Bu kapsamda maddi tazminat davası bakımından yapılacak iş; davalı tarafından davacının maddi zararına karşılık yapılan 1.000,00TL’lik ödemenin davacının zararını hangi oranda karşıladığının tespiti bakımından, bu ödemenin yapıldığı tarihlerdeki veriler esas alınarak davacının zararını bilirkişiye hesaplattırmak, böylece tazmini gereken miktar ile buna karşılık alınan 1.000,00TL’lik ödeme arasında açık oransızlığın bulunup bulunmadığını denetlemek, açık oransızlığın bulunması durumunda maddi tazminata ilişkin ödemeyi “kısmi ifayı içeren makbuz” niteliğinde kabul etmek ve yapılan bu ödemenin ödeme tarihindeki gerçek zararı hangi oranda karşıladığını böylelikle saptayarak bu oranda davacının asgari ücret artış oranlarındaki değişiklikler de göz önüne alınarak güncel verilere göre düzenlenmiş maddi zararından indirim yapmak, yapılan 1.000,00TL ‘lik bu ödeme ile ödeme zamanındaki verilere göre hesaplanacak davacı zararı arasında açık oransızlığın bulunmaması halinde ise maddi tazminat davasının reddine karar vermektir.

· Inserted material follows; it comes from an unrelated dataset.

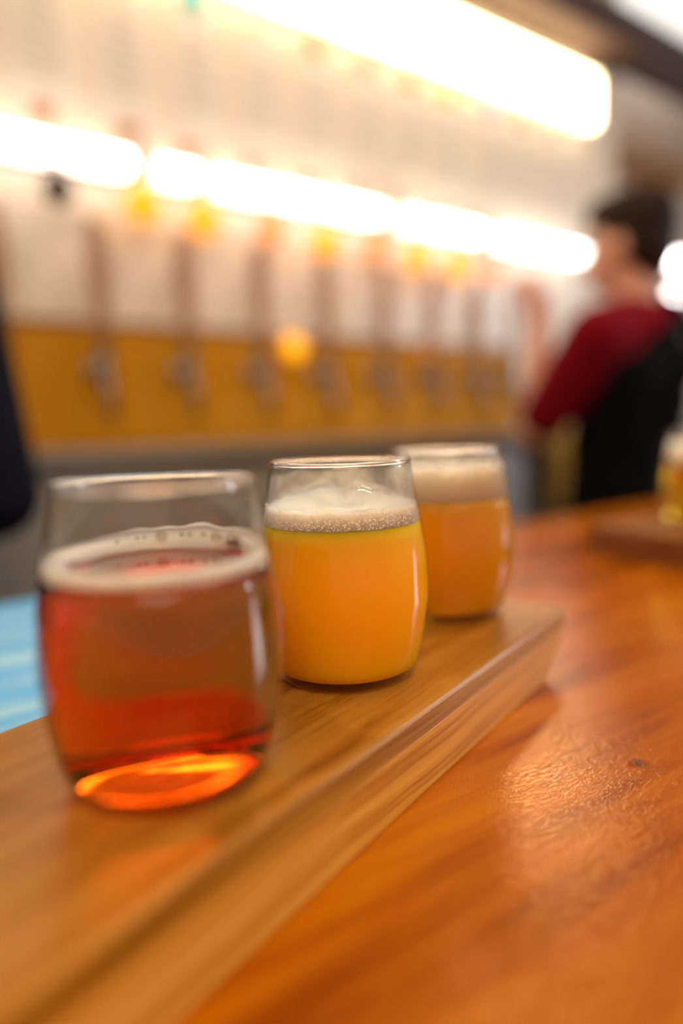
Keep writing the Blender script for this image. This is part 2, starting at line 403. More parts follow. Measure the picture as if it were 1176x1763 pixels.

2-Manevi tazminat davası bakımından yapılan incelemede ise; asıl uyuşmazlık manevi tazminatın bölünüp bölünmeyeceği noktasında toplanmaktadır.
Gerçekten, hukuka aykırı bir eylem yüzünden çekilen elem ve üzüntüler, o tarihte duyulan ve duyulması gereken bir haldir. Başka bir anlatımla üzüntü ve acıyı zamana yaymak suretiyle, manevi tazminatın bölünmesi, bir kısmının dava konusu yapılması kalanın saklı tutulması olanağı yoktur. Niteliği itibariyle manevi tazminat bölünemez. Bir defada istenilmesi gerekir. Yargıtay H.G.K’nun 25.9.1996 gün ve 1996/21-397-637 karar ile 13.10.1999 gün ve 1999/21-684-818 sayılı kararı da bu doğrultudadır.
Somut olayda 12.03.2008 tarihli ibraname ile davacının aynı olay nedeniyle ve manevi zararlarına karşılık olarak 1.000,00TL aldığının anlaşılmasına göre davacının manevi tazminat davasının reddi yerine yazılı şekilde kabulüne karar verilmesi usul ve yasaya aykırı olup bozma nedenidir
Mahkemece bu maddi ve hukuki olgular nazara alınmaksızın yazılı şekilde karar verilmesi usul ve yasaya aykırı olup bozma nedenidir.
O halde davalı şirket vekilinin bu yönleri amaçlayan temyiz itirazları kabul edilmeli ve hüküm bozulmalıdır.
SONUÇ: Hükmün yukarıda açıklanan nedenlerle BOZULMASINA, temyiz harcının istek halinde davalıya iadesine, 02.06.2014 gününde oy birliğiyle karar verildi.